Understanding the Different Sales Velocities


SoStocked offers 4 baseline methodologies to calculate future forecasts: Velocity Calculation, Manual Velocity, Last Year's Sales, and the Demand Plan. From there, you can add additional trends, growth, seasonality, or marketing plans.

4 Ways To Calculate Future Forecasts

  1. The first one is called Velocity Calculation, and that's the default setting for all new accounts.

Basically, what it's doing is it's looking over the last six months and breaking it into these time periods. And then it's taking the average sales velocity per day (units sold per day) for each of those periods of time.
But let's say you came out of a slow sales area, and you're selling more than you were six months ago (or three months ago). You can choose to turn those time periods off.

SoStocked gives you the ability to customize your time frame and look at real-time data only. You can play around with it and see what your adjusted velocity is. So if you're looking at a shorter period of time (more current), these numbers will recalculate more frequently.
  1. The second methodology uses manual velocity, which is very unscientific.

Manual velocity allows you to input how many units per day you are expecting your product to sell. This is a good way to override the system and force it to predict future sales.
Let's say you're launching a new product that has no sales history on Amazon. You can use a manual velocity. Of course, these are all baseline velocities that you can add few features on top of it.

  1. The third methodology is Last Year's Sales. This one will actually take 365 days of sales and basically mirror them.

So, in other words, you're looking at the last 365 days of your sales for your product on Amazon, based on your Seller Central information. And SoStocked will predict that you will make those same sales again on the same day this year.
If you were stocked out on one of those days, it would have an asterisk next to it, and the number that it gives you is just an estimated sales number based on the 30 days surrounding that missing day.

If you use the monthly feature, you can see all 12 months of predicted sales.

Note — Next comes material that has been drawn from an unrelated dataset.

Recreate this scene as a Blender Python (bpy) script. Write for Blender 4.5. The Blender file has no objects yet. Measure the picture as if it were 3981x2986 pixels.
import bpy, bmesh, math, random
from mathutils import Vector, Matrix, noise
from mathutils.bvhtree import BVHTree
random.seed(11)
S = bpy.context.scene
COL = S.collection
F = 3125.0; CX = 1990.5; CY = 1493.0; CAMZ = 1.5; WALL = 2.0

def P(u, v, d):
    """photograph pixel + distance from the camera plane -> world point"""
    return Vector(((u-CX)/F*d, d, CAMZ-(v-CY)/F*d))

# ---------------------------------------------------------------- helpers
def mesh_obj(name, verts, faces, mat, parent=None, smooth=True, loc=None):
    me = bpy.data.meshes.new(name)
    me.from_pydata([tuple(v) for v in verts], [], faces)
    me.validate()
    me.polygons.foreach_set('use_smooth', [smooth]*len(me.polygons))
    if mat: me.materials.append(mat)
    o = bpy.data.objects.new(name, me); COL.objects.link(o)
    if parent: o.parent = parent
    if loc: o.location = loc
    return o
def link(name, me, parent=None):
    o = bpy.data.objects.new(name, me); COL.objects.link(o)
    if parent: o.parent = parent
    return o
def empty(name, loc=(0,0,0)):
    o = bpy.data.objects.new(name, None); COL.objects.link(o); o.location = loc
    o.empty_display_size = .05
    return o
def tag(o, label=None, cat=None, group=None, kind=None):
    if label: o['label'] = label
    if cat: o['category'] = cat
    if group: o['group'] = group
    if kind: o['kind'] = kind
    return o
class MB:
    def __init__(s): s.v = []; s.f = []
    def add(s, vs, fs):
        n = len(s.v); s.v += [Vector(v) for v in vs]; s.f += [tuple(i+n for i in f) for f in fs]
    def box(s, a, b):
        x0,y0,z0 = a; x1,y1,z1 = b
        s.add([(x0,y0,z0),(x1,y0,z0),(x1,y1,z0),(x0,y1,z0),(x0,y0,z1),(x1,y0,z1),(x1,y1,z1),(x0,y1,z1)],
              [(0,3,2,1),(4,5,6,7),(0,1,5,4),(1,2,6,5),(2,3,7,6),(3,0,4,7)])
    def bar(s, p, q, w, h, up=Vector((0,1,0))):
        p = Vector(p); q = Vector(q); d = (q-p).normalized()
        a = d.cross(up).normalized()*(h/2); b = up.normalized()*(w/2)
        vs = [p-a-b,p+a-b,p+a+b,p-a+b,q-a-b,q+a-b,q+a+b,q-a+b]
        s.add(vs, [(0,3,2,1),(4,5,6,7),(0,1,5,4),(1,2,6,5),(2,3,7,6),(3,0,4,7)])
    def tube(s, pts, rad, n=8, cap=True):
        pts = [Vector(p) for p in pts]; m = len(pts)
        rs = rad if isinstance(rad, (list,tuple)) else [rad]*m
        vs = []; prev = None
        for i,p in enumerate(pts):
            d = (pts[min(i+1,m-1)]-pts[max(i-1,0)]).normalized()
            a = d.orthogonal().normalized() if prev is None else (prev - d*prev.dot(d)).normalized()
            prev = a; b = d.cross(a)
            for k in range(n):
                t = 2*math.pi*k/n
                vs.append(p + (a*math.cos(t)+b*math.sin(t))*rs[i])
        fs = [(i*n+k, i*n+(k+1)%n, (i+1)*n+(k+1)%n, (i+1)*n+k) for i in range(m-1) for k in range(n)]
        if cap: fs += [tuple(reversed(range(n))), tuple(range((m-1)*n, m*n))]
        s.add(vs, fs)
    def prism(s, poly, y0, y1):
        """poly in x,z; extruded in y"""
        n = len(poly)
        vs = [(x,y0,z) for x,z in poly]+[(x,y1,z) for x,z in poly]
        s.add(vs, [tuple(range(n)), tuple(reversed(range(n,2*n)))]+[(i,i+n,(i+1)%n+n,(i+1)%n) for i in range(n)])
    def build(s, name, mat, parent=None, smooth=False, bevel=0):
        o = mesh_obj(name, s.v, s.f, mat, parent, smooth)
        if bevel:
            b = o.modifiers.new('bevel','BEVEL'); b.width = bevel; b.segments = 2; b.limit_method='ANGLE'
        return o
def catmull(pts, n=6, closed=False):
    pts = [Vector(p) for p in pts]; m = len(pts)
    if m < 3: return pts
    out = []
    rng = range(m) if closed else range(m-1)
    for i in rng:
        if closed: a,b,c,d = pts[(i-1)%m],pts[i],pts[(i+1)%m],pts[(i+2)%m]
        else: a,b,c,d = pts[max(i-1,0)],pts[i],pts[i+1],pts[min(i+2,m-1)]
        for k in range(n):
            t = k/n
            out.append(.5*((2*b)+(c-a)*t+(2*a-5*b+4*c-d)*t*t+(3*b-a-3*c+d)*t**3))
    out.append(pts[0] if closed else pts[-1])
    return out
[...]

And based on last year's sales, you can even see the seasonal sales patterns. For example, you can see that this specific product sells more during the summertime but sells less during the fall.
This is great because if you're using Last Year Sales as your velocity metric, SoStocked will predict the future sales and forecast you to place your larger orders, inventory orders, and transfers with your seasonal patterns in mind. And you can add additional growth trends, Lightning Deals, and future sales spikes on top of that.

  1. The fourth velocity type is the Demand plan, where you can upload a year's sales into your forecast. This feature is more complex and is covered fully in its own tutorial here.

Those are your four baseline velocity options for your future forecast.

Settings To Fine-Tune Your Forecast

Now, let's look at some of the settings to fine-tune your forecast.
On any product, if you click the FBA Days (shown below), it will open up the forecast options.

Normally it will also have a sales trend (shown below) for the last couple of years.

Part of the forecast option is the Trend feature.

If you turn it on, it gives you the option to take a period of time and compare it to a previous period of time.

Now that you've added your Trend, here are additional features that you will find useful. They are the Future Lightning Deals feature and Future Seasonal Spikes.
With SoStocked, you can schedule as many Future Lightning Deals or short-term sales.

With Future Seasonal Spikes, you can actually go in and schedule an entire seasonal pattern on top of your sales velocity or forecast.

Once you've set up your velocity calculation, your order schedule, and the rest of the features on this page, your timeline and your order schedule should make a lot of sense.
SoStocked will tell you to place your inventory orders and transfers, taking into account future sales growth, future seasonal spikes, and future deals so that you never run out of inventory.